Institutions such as Facebook and Google harm democracy and should be broken up, writer Matt Stoller said during a discussion on how technology influences politics on Tuesday afternoon. The event was hosted by the LBJ School of Public Affairs.
“These institutions are learning everything they can about you and using that information to manipulate and control you and your community,” Stoller said.
Stoller said technology giants, such as Google, Facebook, YouTube and Amazon, have leverage when it comes to influencing policy and public opinion. For example, city mayors were offering incentives for Amazon to build its new headquarters in their cities.
“This is a big, complicated story, and no one has all the pieces,” Stoller said. “I think the best way to understand (media giants) is to understand the power that they yield.”
Stoller is a fellow at the Open Markets Institute, which works to protect liberty and democracy from extreme concentrations of private power. Stoller has written for The New York Times, Vice and Politico, and is currently writing a book on the history of monopoly power in 20th century.
Russian organizers promoted rallies and counter-rallies on Facebook centered around the 2016 presidential elections, Stoller said.
“Their intent was not to swing elections but to sew division,” Stoller said. “Democracy is now vulnerable to the power of a few bad actors.”
Addison Astrof, public affairs graduate student, said the Facebook-Russia controversy shows how powerful Facebook and Google are.
“I am here for two huge things I am complicit in but don’t completely understand: Facebook and Google,” Astrof said. “I think there is too much ignorance, people are saying this is bad, this is bad, but we don’t really know how to solve it.”
Errol Olson, a member of UT’s Other Lifelong Learning Institute, a learning group for senior adults, said he came to the event because he is an active user of Facebook.

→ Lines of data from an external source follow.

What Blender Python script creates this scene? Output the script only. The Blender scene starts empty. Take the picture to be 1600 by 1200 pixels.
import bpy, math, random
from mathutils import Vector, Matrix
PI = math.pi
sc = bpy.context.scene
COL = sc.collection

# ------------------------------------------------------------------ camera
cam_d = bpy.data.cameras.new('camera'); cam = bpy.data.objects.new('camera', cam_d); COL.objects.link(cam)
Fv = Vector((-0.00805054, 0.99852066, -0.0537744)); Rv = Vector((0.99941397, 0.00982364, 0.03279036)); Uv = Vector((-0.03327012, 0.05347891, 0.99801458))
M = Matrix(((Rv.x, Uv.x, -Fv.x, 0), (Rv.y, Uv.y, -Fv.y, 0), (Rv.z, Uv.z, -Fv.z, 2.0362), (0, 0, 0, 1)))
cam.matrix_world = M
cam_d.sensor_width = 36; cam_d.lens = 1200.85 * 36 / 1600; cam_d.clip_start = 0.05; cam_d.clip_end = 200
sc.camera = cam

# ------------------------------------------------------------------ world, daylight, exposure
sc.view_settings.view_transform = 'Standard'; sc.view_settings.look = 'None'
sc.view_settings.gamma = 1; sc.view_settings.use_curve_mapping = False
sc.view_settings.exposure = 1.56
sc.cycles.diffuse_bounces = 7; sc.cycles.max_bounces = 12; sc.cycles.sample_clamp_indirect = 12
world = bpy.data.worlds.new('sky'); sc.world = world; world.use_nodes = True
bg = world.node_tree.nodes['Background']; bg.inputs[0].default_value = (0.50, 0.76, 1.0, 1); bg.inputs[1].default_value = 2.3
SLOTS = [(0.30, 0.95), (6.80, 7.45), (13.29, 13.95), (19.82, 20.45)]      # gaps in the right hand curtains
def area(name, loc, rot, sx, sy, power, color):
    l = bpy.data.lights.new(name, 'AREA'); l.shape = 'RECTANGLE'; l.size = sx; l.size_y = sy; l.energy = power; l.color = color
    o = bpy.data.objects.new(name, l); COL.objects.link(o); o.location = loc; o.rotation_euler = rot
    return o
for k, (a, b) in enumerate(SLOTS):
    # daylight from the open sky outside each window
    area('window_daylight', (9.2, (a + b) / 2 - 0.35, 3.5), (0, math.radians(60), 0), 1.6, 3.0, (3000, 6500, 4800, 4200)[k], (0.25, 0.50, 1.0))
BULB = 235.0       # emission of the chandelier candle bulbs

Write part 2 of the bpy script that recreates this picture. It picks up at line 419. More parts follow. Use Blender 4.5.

“It was a mistake for Facebook to (sell advertisements to) Russia,” Olson said. “But Facebook is a tool, and it has a reason to be here.”
Stoller said in order to take on these institutions, people need to recognize them as political and have a political response.
“I think people are going to continue to vote for change, and I think they are going to get it,” Stoller said. “Hopefully it will be the right kind of change.”